In this sense, last night’s peroration—with its ode to American exceptionalism—was beside the point. Not because America isn’t terrific, which it is, or because our “technology companies and universities” aren’t “unmatched,” which they are, but because America’s success in this new and important mission will not depend, in the last analysis, on our values, our strength, or our can-do spirit. It will depend on partners who are at best unreliable and possibly incapable. If they falter, what becomes of the U.S. effort? That question was neither asked nor answered in the President’s speech, but there is always next year.

It’s time for a little reminder of how we got here:

The neoconservative Project for a New American Century laid much of the groundwork for the foreign policy of the Bush administration. Its members received important postings in the White House, Department of Defense and other institutions. But what is seldom mentioned is that PNAC achieved its first great political victory during the Clinton administration when PNAC pushed Clinton to sign the Iraq Liberation Act of 1998.

In January 1998, the group wrote to Clinton: “[Y]ou have an opportunity to chart a clear and determined course for meeting this threat. We urge you to seize that opportunity, and to enunciate a new strategy that would secure the interests of the U.S. and our friends and allies around the world.
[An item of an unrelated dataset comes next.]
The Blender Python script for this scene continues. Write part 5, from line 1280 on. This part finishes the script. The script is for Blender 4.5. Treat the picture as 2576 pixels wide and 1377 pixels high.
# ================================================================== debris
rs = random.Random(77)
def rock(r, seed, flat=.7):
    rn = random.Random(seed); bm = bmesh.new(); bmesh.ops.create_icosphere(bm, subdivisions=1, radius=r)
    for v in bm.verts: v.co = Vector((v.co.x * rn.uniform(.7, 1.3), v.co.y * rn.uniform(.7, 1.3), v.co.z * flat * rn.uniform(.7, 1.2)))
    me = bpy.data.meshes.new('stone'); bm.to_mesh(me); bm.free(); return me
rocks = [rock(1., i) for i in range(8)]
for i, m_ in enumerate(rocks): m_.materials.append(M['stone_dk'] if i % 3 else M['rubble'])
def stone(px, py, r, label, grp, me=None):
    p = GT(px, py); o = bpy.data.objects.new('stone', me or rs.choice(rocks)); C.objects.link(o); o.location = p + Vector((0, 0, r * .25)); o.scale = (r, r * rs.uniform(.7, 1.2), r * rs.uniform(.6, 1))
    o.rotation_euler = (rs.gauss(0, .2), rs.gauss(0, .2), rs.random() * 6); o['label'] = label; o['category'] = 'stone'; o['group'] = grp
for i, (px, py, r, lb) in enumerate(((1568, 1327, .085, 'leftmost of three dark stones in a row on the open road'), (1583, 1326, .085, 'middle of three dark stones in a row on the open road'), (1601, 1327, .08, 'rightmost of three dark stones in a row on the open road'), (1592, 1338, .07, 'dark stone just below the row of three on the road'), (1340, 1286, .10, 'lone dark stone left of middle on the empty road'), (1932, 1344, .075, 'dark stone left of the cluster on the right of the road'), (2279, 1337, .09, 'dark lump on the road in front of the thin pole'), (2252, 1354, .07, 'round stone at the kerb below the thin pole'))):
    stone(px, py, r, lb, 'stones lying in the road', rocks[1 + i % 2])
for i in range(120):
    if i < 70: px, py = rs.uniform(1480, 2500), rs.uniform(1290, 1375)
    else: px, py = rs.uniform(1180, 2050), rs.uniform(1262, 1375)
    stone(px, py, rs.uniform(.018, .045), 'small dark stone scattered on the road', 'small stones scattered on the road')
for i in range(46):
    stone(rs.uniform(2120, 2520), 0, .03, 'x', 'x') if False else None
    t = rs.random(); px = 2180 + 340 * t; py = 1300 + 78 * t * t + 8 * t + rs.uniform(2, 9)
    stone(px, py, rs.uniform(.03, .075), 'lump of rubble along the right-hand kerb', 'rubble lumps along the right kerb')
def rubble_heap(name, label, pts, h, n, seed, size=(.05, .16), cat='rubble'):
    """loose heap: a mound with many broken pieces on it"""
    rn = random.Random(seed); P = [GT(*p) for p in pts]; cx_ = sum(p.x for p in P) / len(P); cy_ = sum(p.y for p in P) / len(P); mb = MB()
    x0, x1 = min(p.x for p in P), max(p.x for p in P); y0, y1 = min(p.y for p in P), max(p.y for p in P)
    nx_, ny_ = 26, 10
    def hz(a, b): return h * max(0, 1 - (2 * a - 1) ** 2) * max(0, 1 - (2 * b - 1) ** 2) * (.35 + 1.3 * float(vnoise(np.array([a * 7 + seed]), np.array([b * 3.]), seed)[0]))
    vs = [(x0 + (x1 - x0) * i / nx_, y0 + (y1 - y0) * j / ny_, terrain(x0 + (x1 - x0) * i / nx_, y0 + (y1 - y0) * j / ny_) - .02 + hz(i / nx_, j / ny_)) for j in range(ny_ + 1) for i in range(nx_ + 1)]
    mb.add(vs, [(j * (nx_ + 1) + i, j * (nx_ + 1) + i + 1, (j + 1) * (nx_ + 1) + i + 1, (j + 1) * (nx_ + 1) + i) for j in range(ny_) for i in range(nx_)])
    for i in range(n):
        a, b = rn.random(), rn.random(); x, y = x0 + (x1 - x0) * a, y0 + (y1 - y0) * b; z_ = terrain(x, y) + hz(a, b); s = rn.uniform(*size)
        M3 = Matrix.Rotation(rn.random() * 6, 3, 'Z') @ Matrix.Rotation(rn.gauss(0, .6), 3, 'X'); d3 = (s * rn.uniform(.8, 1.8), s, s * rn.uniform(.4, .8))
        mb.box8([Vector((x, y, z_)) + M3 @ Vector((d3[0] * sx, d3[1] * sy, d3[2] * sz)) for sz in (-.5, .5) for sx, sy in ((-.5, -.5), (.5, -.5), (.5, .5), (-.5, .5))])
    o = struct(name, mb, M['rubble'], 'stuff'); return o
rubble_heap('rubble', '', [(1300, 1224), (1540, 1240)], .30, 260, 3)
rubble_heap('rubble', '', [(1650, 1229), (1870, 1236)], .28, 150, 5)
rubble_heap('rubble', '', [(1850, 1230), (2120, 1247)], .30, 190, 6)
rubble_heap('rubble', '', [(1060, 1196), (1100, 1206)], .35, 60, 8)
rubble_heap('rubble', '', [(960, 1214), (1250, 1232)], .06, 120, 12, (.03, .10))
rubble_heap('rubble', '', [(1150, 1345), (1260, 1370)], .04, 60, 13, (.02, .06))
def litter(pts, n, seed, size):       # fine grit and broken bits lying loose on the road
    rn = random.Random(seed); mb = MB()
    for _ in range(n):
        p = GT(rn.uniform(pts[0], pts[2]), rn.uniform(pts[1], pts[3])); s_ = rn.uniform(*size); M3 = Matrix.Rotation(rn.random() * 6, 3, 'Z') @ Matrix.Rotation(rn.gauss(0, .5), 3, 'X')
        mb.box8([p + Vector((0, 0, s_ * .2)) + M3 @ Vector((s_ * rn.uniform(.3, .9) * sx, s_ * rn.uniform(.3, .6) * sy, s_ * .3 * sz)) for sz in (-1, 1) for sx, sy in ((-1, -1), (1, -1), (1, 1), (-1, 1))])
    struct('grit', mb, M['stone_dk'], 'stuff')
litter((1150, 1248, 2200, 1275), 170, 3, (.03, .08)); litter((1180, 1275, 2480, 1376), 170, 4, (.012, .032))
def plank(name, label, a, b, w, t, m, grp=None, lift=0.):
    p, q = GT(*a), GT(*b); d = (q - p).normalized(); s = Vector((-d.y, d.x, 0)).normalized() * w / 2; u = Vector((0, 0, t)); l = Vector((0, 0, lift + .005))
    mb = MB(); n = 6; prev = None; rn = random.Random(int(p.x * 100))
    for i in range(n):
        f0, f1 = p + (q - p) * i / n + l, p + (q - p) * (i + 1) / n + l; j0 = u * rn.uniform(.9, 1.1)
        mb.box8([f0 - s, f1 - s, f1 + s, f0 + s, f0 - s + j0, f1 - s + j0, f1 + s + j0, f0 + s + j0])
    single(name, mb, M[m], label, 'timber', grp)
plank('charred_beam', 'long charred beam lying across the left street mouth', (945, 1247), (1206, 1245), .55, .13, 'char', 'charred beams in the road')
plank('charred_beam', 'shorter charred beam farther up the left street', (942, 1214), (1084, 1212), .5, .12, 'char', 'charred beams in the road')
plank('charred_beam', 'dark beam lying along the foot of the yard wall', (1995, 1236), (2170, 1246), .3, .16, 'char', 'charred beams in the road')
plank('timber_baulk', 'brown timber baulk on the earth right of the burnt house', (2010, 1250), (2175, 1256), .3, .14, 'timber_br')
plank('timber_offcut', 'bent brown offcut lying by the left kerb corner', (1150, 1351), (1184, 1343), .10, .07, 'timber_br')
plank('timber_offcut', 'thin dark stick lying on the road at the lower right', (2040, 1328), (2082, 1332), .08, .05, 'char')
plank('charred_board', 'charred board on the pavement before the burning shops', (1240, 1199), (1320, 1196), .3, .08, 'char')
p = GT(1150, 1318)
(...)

That strategy should aim, above all, at the removal of Saddam Hussein’s regime from power.”

The Iraq Liberation Act, backed overwhelmingly by Democrats and Republicans and signed by Clinton, made regime change in Iraq official US policy and set the course for the eventual invasion and occupation.

Also keep in mind the fact that the highly influential PNAC strategy document called Rebuilding America’s Defenses was really no more than a warmed over version of the Cheney-Wolfowitz strategic defense document of 1992 that was rejected by … well, everyone. They never gave up. They never do.

It was this malign neoconservative influence that set everything in motion in Iraq and we are still paying the horrible price for that today. Al Qaeda existed apart from Saddam and would have been a threat regardless. But don’t forget that the same people who pushed to invade Iraq for more than a decade forgot to put terrorism on its long list of threats. They always assumed that state power was the problem and they couldn’t have been more wrong. As usual. And now we are mired in the Middle East even more deeply than before as the whole place burns down and nobody knows what’s to take its place.

The entire political establishment bears responsibility for this — largely because they panicked after 9/11 and completely surrendered their good judgement and common sense. (That seems to be the reflexive response, unfortunately.) Still it’s important to recall just who it was that planned and schemed and strategized for well over a decade to get the US militarily enmeshed in the region so deeply that it could never get out.

This supremely confident group of failures is still out there, braying about American exceptionalism and the threat of the boogeyman coming to kill us all in our beds. And their influence is now fully woven into the national security state to the extent that nobody knows where they end and everyone else begins anymore. But it doesn’t change the fact that they have always been wrong about everything, going all the way back to the 1970s when they were wrong about the Soviets and wrong about everything else. There has never been a more dangerously misguided faction in American politics. And yet, they just keep keeping on.